According to the RNYC website, it’s the oldest floating timber light vessel remaining in Great Britain and only one of three still identifiable as a light vessel. She is 100 ft (30.5 metres) long and weighs 230 tons. She was never fitted with an engine and was towed to her positions.

In 1908 there were 54 light vessels on station mainly around the East Coast, the Thames Approaches and along the South coast. This one spent her formative years anchored over one of the most dangerous spots around Britain, and has no doubt seen many terrific seas and storms.

According to the Royal Northumberland Yacht Club website: “She was ordered in 1878 by Trinity House, the Lighthouse and Light Vessel Authority for the British Isles, specifically to serve on Seven Stones reef off the Isles of Scilly, some of the roughest waters around the coast of the United Kingdom. She was built in 1879 by Fletcher, Son and Fearnall at their Union Dock, London to a design by Bernard Waymouth, Secretary to Lloyds, and one the architects of the ‘plimsoll line’. His design and sketch plan, of a timber-built vessel copper-fastened throughout with a whale back, caloric engines to drive her foghorn, and more efficient flashing lantern driven by a revolving clockwork mechanism, match LV50 exactly.” Seven Stones is thought to be Britain’s most dangerous reef.

Her hull is similar to an 18th century fighting ship, made of double-planked 3” teak timbers on 4” oak frames and sheathed in metal alloy called Muntz to just above the waterline in order to prevent attack by shipworms. The lantern was driven by a clockwork mechanism and she still has her original mast and lifting pulleys for the lantern. The lantern was never electric, it was lowered and cleaned each day and filled with shale oil.

Her crew were 11 (7 on ship at a time) in cramped and noisy conditions, they included lamplighters, fog signal drivers, a Master and a Mate and able seamen.

She suffered severe storm damage at Seven Stones and had to be towed to London for repair in 1886, then in 1891 was moved to a sandbank called Shambles, near Weymouth. In 1909 she moved east to Outer Gabbard in the Thames approaches off Felixstowe. She got damaged by various boats in 1916 and 1919 while stationed at Nore, and in 1943, 1944 and 1945 while at Calshot Spit in Southampton Water.

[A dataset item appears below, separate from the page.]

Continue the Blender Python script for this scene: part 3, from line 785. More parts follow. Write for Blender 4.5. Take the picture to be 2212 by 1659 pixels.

After 73 years of hard work, including being on station during both World War I and WW2, she was finally decommissioned and moved to a breaker’s yard. The hardy Northumberland sailors of RNYC felt she deserved another chance, and brought her up to Blyth to become the third vessel to act as their clubhouse. The boat club members love her a lot, she has been converted and has a bar, a saloon, a race office and a galley. She can be visited on some Heritage Open Days, contact Friends of LV50 for details or reach them via Friends of LV50 website.

Horizontal rain

The club had its anemometer, and Clive, who co-hosted us, showed us on it that the wind outside was gusting 55 knots – I hope that will be the windiest book talk I give about sailing in the Mediterranean. When we drove home to Durham afterwards the rain was driving almost horizontally, and there was so much of it the motorway was awash.